Maybe I'm mis-understanding but it sounds like your talking about something entirely different?

Some sites just wouldn't work well with HTML+optional JS. Google maps (IMHO) would not work well that way, so using an offline-oriented model would make better sense.

That being said, if your a news site, or a blog, yeah, a simple static page is probably a better solution.


Of course true webapps can benefit from an MV* approach (like enterprise-type LOB apps). But gmaps IMHO isn't a good example, as it isn't MV*; rather, it fetches prerendered bitmap or vector graphics from the server.


(2012)

The article is older but the advice is sound: only reach out to the server when you need to and ensure your client-side state doesn't break when you can't.

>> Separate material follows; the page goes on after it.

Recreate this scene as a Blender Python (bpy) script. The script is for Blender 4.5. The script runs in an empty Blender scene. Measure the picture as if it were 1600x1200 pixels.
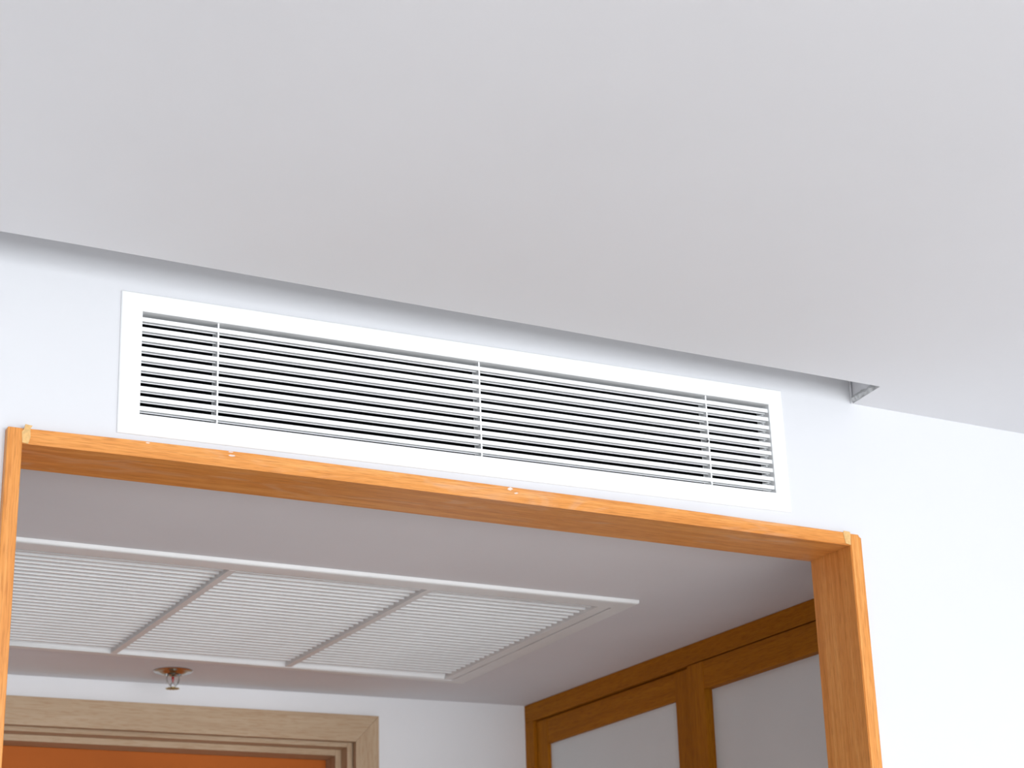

It's a little strange that they avoided naming any JS MV* frameworks even though some where out by then -- Backbone, Knockout, Ember, Angular, if I recall. But this article makes the point that all future JS MV* development went on to consider best practice in the years to follow.


Why is it strange? If one starts naming frameworks, one's blog post would be outdated by the next week.

- only slightly sarcastic.


Depends, if you are content-driven and can generate and cache static HTML and that's all you need I say hell yes, send that only, give it an e-tag, call it a day. ezpz. I gave benefit of the doubt to the author though and imagined an application that utilizes a decent amount of data that changes fairly frequently. In this case I can see the want for reducing the actual data sent over the wire and moving to a microservice infrastructure for the data with minimal logic server-side.


I didn't mean to refetch HTML partials. You can still re-fetch JSON and render it on the browser eg. what jquery web apps did, and mostly do still (even though less prominently featured on HN).